* **Work instructions**
Reproduce the listing below exactly, beginning with its first line and ending with the line that holds "SC = bpy.context.scene; COL = SC.collection"; pictures are not part of the copy.

* **Data block**
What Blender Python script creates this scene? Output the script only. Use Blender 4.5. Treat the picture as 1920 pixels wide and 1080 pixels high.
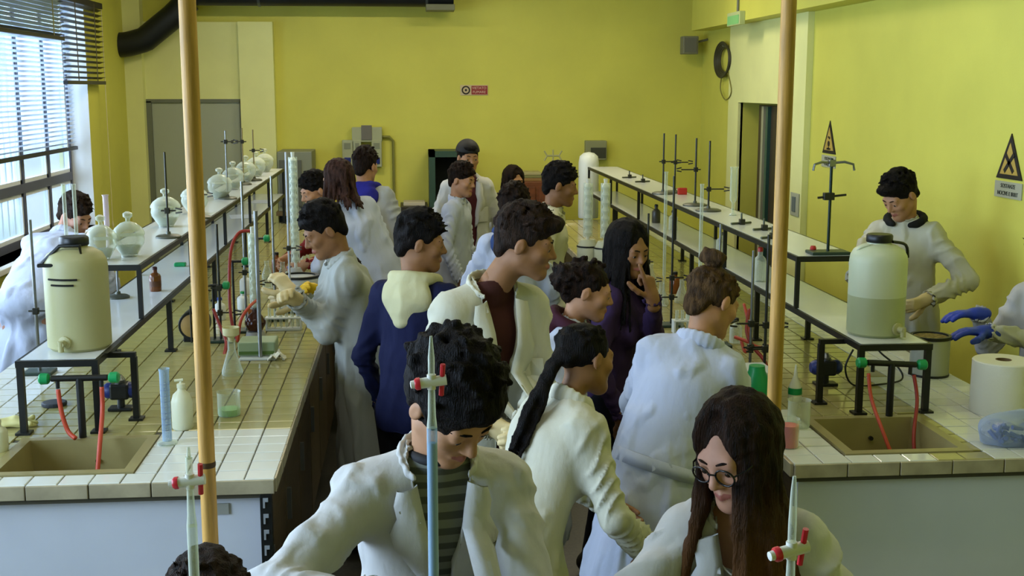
import bpy, bmesh, math, random
import numpy as np
from mathutils import Vector, Matrix

for o in list(bpy.data.objects): bpy.data.objects.remove(o)
random.seed(7); RNG = np.random.default_rng(11)
SC = bpy.context.scene; COL = SC.collection

# ------------------------------------------------------------------ camera, world, light, exposure
FPX, EYE = 2250.0, 2.1
PITCH = math.atan(375 / FPX); YAW = math.atan(202 * math.cos(PITCH) / FPX)
c_f = np.array([math.sin(YAW)*math.cos(PITCH), math.cos(YAW)*math.cos(PITCH), -math.sin(PITCH)])
c_r = np.array([math.cos(YAW), -math.sin(YAW), 0.0]); c_u = np.cross(c_r, c_f)
c_o = np.array([0, 0, EYE])
cam = bpy.data.cameras.new('camera'); cam.sensor_width = 36; cam.lens = FPX / 1920 * 36
cam_o = bpy.data.objects.new('camera', cam); COL.objects.link(cam_o)
cam_o.matrix_world = Matrix(((c_r[0], c_u[0], -c_f[0], 0), (c_r[1], c_u[1], -c_f[1], 0), (c_r[2], c_u[2], -c_f[2], EYE), (0, 0, 0, 1)))
cam.clip_start = .05; SC.camera = cam_o
SC.view_settings.view_transform = 'Standard'; SC.view_settings.look = 'None'
SC.view_settings.gamma = 1; SC.view_settings.use_curve_mapping = False
SC.view_settings.exposure = 0.0

W = bpy.data.worlds.new('world'); SC.world = W; W.use_nodes = True
W.node_tree.nodes['Background'].inputs[0].default_value = (.75, .86, 1, 1)
W.node_tree.nodes['Background'].inputs[1].default_value = 2.2

def area(name, loc, size, power, col, aim):
    l = bpy.data.lights.new(name, 'AREA'); l.shape = 'RECTANGLE'; l.size, l.size_y = size
    l.energy = power; l.color = col
    o = bpy.data.objects.new(name, l); COL.objects.link(o); o.location = loc
    o.rotation_euler = Vector(aim).to_track_quat('-Z', 'Y').to_euler(); return o
# daylight entering by the three windows of the left wall (just outside the panes)
WIN = [(8.15, 10.9), (4.5, 7.25), (0.85, 3.6)]
for i, (y0, y1) in enumerate(WIN):
    area('window_daylight', (-3.35, (y0+y1)/2, 1.95), (y1-y0, 1.9), (190, 270, 350)[i], (.72, .84, 1), (1, 0, -.12))

def at_z(x, y, z):
    d = c_f + c_r*(x-960)/FPX + c_u*(540-y)/FPX; return c_o + d*(z-EYE)/d[2]
def at_y(x, y, Y):
    d = c_f + c_r*(x-960)/FPX + c_u*(540-y)/FPX; return c_o + d*Y/d[1]
def at_x(x, y, X):
    d = c_f + c_r*(x-960)/FPX + c_u*(540-y)/FPX; return c_o + d*X/d[0]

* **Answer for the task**
What Blender Python script creates this scene? Output the script only. Use Blender 4.5. Treat the picture as 1920 pixels wide and 1080 pixels high.
import bpy, bmesh, math, random
import numpy as np
from mathutils import Vector, Matrix

for o in list(bpy.data.objects): bpy.data.objects.remove(o)
random.seed(7); RNG = np.random.default_rng(11)
SC = bpy.context.scene; COL = SC.collection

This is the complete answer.